## SHORT TASK
Your task is to restate the data word for word.
------------------------------
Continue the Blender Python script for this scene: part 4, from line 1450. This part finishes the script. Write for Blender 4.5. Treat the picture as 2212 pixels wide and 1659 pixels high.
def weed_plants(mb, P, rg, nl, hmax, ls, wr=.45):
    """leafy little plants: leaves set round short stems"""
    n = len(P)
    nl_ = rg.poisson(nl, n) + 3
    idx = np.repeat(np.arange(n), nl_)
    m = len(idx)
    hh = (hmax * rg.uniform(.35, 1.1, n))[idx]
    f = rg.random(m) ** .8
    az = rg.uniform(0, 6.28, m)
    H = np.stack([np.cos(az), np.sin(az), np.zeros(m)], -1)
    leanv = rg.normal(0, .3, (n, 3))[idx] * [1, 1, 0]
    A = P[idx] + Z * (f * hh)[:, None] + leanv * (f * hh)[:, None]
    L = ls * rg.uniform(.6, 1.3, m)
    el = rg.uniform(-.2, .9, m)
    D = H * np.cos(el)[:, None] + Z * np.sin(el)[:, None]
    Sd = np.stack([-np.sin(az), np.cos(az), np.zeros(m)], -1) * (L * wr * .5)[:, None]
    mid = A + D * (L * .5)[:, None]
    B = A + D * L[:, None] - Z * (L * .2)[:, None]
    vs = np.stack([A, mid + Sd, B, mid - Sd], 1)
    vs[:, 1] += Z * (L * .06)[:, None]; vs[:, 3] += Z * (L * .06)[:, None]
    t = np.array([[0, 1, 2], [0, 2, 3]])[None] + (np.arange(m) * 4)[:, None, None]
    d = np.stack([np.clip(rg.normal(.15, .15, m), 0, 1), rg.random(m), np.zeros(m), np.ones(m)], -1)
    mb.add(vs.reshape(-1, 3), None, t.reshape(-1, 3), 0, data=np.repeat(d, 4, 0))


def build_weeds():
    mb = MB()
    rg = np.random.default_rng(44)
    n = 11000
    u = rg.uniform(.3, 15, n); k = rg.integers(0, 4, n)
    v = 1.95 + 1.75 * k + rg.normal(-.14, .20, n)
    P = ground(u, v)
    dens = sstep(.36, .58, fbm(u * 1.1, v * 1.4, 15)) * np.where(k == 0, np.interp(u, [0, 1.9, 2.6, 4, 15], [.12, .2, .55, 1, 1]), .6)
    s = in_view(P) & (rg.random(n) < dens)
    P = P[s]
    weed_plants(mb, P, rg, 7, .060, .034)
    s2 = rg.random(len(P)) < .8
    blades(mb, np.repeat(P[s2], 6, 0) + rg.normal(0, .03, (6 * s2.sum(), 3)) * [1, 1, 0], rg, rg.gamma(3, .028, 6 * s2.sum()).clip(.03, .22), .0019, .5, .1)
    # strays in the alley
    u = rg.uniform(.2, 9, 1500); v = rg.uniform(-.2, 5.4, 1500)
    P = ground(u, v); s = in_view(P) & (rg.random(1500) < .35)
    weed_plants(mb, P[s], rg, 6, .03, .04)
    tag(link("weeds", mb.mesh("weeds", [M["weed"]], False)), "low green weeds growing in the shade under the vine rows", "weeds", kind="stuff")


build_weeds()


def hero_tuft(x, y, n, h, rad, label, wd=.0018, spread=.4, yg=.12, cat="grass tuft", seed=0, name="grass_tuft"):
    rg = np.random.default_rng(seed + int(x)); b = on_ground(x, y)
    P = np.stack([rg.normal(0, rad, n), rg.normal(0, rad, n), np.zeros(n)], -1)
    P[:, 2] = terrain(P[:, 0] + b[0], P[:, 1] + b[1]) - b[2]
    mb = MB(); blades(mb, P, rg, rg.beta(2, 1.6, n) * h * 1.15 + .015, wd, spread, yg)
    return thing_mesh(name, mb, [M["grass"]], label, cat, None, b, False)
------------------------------
## RESULT
Continue the Blender Python script for this scene: part 4, from line 1450. This part finishes the script. Write for Blender 4.5. Treat the picture as 2212 pixels wide and 1659 pixels high.
def weed_plants(mb, P, rg, nl, hmax, ls, wr=.45):
    """leafy little plants: leaves set round short stems"""
    n = len(P)
    nl_ = rg.poisson(nl, n) + 3
    idx = np.repeat(np.arange(n), nl_)
    m = len(idx)
    hh = (hmax * rg.uniform(.35, 1.1, n))[idx]
    f = rg.random(m) ** .8
    az = rg.uniform(0, 6.28, m)
    H = np.stack([np.cos(az), np.sin(az), np.zeros(m)], -1)
    leanv = rg.normal(0, .3, (n, 3))[idx] * [1, 1, 0]
    A = P[idx] + Z * (f * hh)[:, None] + leanv * (f * hh)[:, None]
    L = ls * rg.uniform(.6, 1.3, m)
    el = rg.uniform(-.2, .9, m)
    D = H * np.cos(el)[:, None] + Z * np.sin(el)[:, None]
    Sd = np.stack([-np.sin(az), np.cos(az), np.zeros(m)], -1) * (L * wr * .5)[:, None]
    mid = A + D * (L * .5)[:, None]
    B = A + D * L[:, None] - Z * (L * .2)[:, None]
    vs = np.stack([A, mid + Sd, B, mid - Sd], 1)
    vs[:, 1] += Z * (L * .06)[:, None]; vs[:, 3] += Z * (L * .06)[:, None]
    t = np.array([[0, 1, 2], [0, 2, 3]])[None] + (np.arange(m) * 4)[:, None, None]
    d = np.stack([np.clip(rg.normal(.15, .15, m), 0, 1), rg.random(m), np.zeros(m), np.ones(m)], -1)
    mb.add(vs.reshape(-1, 3), None, t.reshape(-1, 3), 0, data=np.repeat(d, 4, 0))


def build_weeds():
    mb = MB()
    rg = np.random.default_rng(44)
    n = 11000
    u = rg.uniform(.3, 15, n); k = rg.integers(0, 4, n)
    v = 1.95 + 1.75 * k + rg.normal(-.14, .20, n)
    P = ground(u, v)
    dens = sstep(.36, .58, fbm(u * 1.1, v * 1.4, 15)) * np.where(k == 0, np.interp(u, [0, 1.9, 2.6, 4, 15], [.12, .2, .55, 1, 1]), .6)
    s = in_view(P) & (rg.random(n) < dens)
    P = P[s]
    weed_plants(mb, P, rg, 7, .060, .034)
    s2 = rg.random(len(P)) < .8
    blades(mb, np.repeat(P[s2], 6, 0) + rg.normal(0, .03, (6 * s2.sum(), 3)) * [1, 1, 0], rg, rg.gamma(3, .028, 6 * s2.sum()).clip(.03, .22), .0019, .5, .1)
    # strays in the alley
    u = rg.uniform(.2, 9, 1500); v = rg.uniform(-.2, 5.4, 1500)
    P = ground(u, v); s = in_view(P) & (rg.random(1500) < .35)
    weed_plants(mb, P[s], rg, 6, .03, .04)
    tag(link("weeds", mb.mesh("weeds", [M["weed"]], False)), "low green weeds growing in the shade under the vine rows", "weeds", kind="stuff")


build_weeds()


def hero_tuft(x, y, n, h, rad, label, wd=.0018, spread=.4, yg=.12, cat="grass tuft", seed=0, name="grass_tuft"):
    rg = np.random.default_rng(seed + int(x)); b = on_ground(x, y)
    P = np.stack([rg.normal(0, rad, n), rg.normal(0, rad, n), np.zeros(n)], -1)
    P[:, 2] = terrain(P[:, 0] + b[0], P[:, 1] + b[1]) - b[2]
    mb = MB(); blades(mb, P, rg, rg.beta(2, 1.6, n) * h * 1.15 + .015, wd, spread, yg)
    return thing_mesh(name, mb, [M["grass"]], label, cat, None, b, False)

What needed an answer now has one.